Report back each line of the records that contains the string "part".

## START Given records

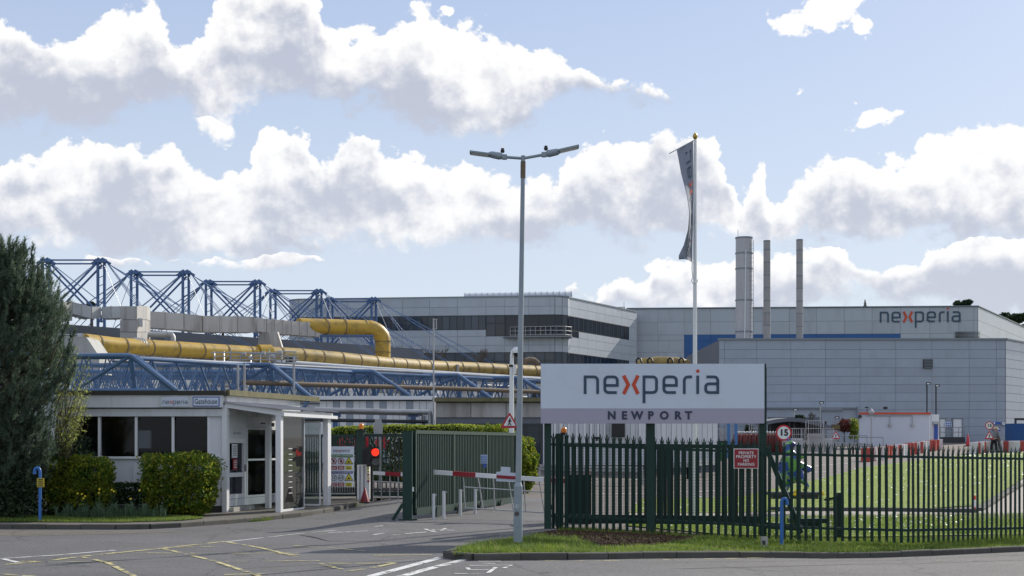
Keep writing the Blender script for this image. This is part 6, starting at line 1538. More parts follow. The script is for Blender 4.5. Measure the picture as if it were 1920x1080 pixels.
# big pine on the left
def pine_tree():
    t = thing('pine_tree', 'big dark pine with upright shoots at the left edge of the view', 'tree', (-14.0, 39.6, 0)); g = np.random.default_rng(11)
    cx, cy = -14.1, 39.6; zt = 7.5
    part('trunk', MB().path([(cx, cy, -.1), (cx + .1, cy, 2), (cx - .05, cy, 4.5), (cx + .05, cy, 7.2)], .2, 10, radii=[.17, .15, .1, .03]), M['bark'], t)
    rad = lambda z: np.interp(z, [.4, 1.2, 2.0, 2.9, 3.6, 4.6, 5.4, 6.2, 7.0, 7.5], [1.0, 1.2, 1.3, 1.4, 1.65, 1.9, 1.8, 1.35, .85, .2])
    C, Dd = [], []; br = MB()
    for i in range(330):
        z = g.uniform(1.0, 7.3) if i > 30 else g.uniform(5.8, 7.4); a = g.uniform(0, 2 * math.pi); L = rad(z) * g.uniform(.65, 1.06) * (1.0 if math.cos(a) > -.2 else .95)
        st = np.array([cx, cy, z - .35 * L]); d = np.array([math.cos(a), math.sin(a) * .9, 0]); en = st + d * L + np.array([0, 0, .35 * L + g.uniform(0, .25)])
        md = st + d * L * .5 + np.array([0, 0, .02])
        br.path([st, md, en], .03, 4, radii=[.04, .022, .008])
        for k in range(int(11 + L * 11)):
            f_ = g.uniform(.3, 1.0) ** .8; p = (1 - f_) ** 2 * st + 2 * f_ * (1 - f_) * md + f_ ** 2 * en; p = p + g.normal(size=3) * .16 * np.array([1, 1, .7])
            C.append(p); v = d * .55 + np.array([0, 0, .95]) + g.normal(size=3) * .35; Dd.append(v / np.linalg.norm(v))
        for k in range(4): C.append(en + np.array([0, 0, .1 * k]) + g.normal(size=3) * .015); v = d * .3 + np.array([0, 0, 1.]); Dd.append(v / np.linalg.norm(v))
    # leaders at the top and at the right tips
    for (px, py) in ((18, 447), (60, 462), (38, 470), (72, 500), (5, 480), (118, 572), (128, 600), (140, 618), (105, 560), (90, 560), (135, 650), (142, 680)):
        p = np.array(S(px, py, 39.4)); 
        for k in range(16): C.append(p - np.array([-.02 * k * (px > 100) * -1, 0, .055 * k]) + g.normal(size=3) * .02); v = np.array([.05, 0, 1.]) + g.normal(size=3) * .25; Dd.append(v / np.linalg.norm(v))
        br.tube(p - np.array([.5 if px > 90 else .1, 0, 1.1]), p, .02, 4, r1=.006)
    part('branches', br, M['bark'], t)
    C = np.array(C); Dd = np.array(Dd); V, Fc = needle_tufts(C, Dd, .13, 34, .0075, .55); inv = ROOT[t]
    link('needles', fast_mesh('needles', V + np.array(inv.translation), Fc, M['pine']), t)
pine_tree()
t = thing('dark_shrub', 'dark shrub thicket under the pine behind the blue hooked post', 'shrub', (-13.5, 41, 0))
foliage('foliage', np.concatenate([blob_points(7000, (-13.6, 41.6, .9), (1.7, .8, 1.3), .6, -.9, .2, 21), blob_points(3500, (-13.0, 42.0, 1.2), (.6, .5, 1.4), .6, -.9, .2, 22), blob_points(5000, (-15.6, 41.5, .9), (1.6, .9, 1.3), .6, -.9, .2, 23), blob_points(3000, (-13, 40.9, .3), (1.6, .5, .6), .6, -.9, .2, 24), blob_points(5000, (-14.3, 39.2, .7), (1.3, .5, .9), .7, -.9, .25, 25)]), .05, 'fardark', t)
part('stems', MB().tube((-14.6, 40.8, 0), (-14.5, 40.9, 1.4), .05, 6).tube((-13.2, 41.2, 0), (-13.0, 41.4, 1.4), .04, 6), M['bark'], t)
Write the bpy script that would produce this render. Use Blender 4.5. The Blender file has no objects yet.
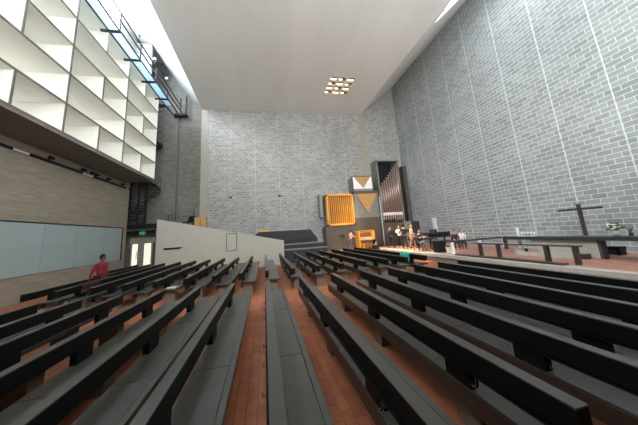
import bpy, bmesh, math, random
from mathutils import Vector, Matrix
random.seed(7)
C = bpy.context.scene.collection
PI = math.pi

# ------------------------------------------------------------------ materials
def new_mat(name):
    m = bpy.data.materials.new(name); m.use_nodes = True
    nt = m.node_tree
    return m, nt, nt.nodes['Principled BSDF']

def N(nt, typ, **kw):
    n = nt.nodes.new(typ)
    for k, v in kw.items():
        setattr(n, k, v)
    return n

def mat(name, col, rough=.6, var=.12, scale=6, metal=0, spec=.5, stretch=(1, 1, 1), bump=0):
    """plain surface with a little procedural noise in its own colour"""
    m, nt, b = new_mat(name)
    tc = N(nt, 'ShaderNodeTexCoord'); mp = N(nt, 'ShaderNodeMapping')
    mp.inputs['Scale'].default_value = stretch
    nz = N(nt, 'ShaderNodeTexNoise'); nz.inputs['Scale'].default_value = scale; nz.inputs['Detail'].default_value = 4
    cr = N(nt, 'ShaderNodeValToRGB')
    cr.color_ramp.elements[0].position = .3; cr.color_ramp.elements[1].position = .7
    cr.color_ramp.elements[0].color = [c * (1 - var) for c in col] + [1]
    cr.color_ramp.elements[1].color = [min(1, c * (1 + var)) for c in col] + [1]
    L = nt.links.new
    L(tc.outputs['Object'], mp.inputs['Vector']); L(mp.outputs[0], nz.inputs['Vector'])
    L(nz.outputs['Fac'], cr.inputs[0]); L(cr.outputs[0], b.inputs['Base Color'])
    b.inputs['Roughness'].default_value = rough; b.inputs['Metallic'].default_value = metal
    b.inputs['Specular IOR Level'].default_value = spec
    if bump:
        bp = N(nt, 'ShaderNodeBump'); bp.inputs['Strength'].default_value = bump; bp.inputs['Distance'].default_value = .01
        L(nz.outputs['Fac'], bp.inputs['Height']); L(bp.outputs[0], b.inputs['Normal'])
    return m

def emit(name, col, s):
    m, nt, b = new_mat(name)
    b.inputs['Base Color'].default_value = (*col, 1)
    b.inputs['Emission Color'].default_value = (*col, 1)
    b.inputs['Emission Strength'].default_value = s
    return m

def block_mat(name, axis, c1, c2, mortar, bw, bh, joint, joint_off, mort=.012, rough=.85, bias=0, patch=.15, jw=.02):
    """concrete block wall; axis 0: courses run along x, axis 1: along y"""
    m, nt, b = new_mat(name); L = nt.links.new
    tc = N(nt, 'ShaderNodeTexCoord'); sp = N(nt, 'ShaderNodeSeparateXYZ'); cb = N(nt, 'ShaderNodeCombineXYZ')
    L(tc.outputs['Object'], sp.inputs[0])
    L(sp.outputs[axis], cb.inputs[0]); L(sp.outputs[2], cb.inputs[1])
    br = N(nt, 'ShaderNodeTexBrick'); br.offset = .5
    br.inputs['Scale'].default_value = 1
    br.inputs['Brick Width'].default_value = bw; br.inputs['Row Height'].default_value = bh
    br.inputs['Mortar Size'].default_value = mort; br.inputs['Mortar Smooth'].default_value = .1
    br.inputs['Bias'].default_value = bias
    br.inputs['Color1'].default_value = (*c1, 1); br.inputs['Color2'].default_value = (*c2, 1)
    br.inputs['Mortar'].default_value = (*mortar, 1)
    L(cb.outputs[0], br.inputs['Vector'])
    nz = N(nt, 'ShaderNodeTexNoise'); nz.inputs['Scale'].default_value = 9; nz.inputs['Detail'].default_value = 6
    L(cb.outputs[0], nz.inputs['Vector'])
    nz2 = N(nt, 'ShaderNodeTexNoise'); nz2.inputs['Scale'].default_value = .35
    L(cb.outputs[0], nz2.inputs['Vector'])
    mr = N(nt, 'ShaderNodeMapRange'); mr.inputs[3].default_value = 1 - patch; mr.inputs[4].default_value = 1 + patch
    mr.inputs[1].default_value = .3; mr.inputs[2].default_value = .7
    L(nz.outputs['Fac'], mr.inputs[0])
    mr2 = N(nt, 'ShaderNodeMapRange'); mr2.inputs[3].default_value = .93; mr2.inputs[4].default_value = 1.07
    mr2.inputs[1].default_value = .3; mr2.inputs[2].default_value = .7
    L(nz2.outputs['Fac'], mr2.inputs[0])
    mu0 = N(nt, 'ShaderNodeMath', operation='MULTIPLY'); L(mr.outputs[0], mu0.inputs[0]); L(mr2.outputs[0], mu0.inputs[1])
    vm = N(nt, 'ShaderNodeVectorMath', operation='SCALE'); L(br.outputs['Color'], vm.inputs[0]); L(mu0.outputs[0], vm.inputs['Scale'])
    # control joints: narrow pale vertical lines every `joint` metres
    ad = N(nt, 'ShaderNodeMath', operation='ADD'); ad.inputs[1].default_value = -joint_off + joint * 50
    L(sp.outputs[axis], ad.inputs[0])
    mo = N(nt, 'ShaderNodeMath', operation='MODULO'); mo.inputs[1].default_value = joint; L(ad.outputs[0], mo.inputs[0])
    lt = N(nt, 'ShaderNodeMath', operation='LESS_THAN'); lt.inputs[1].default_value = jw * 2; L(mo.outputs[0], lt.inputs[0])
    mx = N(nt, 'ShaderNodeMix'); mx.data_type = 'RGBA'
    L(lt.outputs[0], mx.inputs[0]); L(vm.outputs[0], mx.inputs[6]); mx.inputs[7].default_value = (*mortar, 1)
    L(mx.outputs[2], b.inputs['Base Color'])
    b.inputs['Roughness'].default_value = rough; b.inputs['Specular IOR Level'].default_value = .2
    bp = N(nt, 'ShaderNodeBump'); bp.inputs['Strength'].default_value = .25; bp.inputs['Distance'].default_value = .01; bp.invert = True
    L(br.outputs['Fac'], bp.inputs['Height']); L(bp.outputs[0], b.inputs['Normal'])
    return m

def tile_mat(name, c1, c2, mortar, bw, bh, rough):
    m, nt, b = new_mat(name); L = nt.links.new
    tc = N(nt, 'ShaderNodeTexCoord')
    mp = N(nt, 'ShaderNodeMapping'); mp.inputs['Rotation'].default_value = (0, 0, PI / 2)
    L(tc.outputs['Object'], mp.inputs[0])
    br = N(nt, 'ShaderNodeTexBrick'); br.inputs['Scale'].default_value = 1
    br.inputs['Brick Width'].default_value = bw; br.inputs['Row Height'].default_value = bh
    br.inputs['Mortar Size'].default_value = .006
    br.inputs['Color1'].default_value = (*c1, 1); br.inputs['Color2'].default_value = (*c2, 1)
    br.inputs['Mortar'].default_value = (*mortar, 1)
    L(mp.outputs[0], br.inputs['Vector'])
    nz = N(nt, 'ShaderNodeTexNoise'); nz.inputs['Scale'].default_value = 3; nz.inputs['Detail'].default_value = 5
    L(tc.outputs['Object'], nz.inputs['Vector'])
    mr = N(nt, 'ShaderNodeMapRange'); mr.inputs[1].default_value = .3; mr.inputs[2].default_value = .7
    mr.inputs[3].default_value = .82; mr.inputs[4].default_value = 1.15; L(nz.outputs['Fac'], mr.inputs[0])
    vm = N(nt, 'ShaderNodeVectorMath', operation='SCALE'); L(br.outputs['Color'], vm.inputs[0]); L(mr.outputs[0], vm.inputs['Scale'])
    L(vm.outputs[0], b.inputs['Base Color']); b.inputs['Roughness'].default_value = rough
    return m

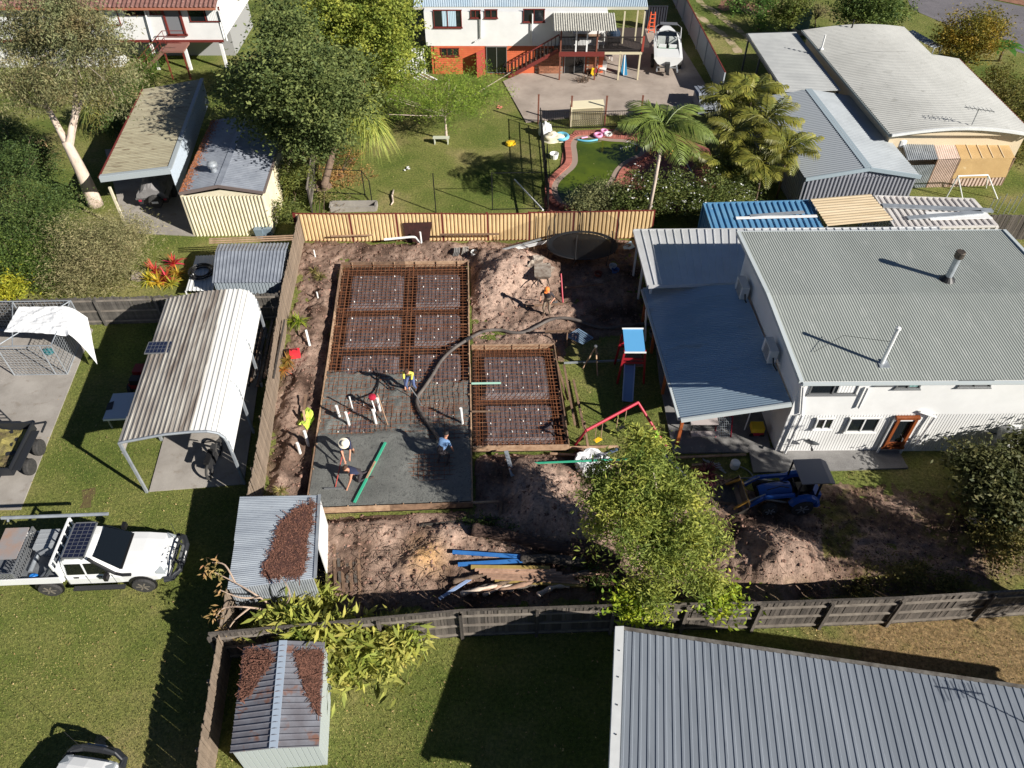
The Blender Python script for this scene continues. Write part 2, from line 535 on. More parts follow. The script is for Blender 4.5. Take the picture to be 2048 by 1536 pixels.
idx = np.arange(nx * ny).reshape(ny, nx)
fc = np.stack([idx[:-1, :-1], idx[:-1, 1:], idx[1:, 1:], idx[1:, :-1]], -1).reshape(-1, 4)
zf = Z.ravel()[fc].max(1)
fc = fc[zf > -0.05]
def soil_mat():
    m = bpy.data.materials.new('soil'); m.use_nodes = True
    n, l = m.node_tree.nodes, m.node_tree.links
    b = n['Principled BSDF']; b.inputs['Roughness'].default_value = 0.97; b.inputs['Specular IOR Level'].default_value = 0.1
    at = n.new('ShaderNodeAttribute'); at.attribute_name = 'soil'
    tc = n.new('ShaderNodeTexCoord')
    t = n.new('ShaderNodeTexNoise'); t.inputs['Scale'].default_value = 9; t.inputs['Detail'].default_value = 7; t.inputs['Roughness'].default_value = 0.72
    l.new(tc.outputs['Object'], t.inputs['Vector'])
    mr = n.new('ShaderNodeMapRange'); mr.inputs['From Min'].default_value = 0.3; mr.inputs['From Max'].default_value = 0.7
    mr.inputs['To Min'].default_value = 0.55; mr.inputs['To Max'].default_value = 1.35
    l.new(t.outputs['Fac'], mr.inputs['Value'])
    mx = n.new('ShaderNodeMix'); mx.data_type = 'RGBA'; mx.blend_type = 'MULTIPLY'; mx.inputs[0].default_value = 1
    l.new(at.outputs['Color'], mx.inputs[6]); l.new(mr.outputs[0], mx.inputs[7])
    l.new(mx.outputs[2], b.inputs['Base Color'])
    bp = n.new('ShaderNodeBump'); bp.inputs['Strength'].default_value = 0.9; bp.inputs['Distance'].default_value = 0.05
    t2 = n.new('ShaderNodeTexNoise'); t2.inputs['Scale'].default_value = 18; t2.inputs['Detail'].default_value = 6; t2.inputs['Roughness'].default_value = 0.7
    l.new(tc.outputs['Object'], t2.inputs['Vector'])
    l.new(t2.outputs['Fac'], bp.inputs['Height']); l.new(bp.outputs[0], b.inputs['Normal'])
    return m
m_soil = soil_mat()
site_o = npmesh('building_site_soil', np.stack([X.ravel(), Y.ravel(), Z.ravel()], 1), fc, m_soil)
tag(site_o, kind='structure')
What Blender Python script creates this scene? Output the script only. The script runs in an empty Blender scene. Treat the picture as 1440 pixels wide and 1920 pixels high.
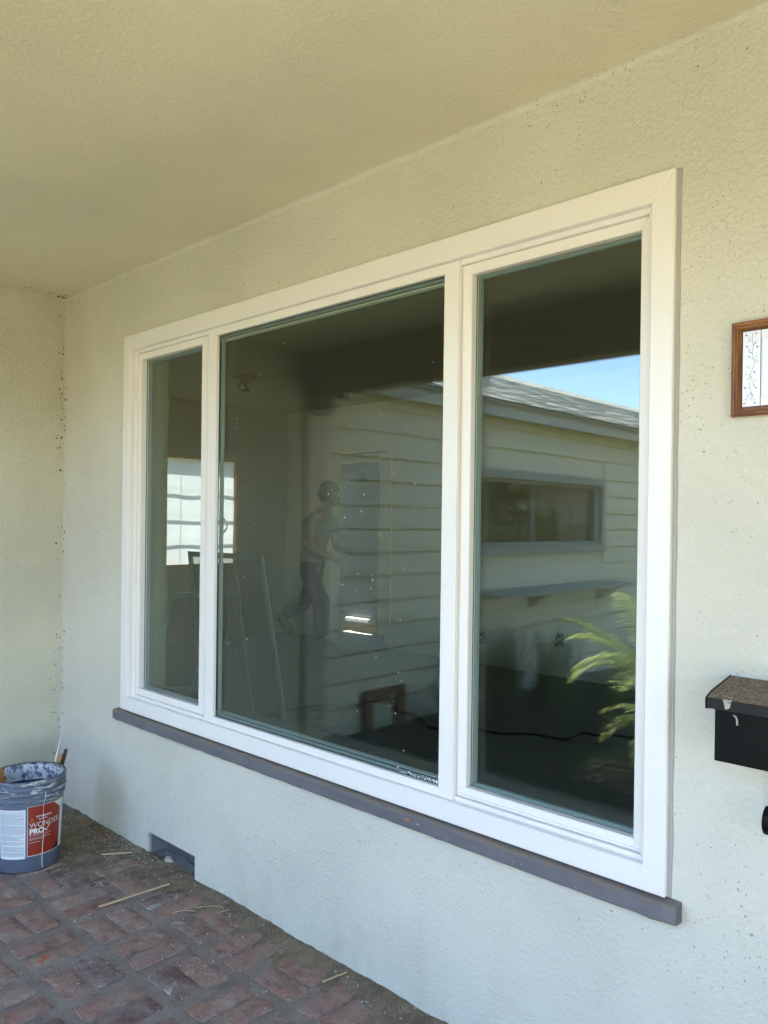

## END Given records

**Answer below:**
Keep writing the Blender script for this image. This is part 6, starting at line 1538. More parts follow. The script is for Blender 4.5. Measure the picture as if it were 1920x1080 pixels.
    part('trunk', MB().path([(cx, cy, -.1), (cx + .1, cy, 2), (cx - .05, cy, 4.5), (cx + .05, cy, 7.2)], .2, 10, radii=[.17, .15, .1, .03]), M['bark'], t)
    part('branches', br, M['bark'], t)
part('stems', MB().tube((-14.6, 40.8, 0), (-14.5, 40.9, 1.4), .05, 6).tube((-13.2, 41.2, 0), (-13.0, 41.4, 1.4), .04, 6), M['bark'], t)
The Blender Python script for this scene continues. Write part 2, from line 535 on. More parts follow. The script is for Blender 4.5. Take the picture to be 2048 by 1536 pixels.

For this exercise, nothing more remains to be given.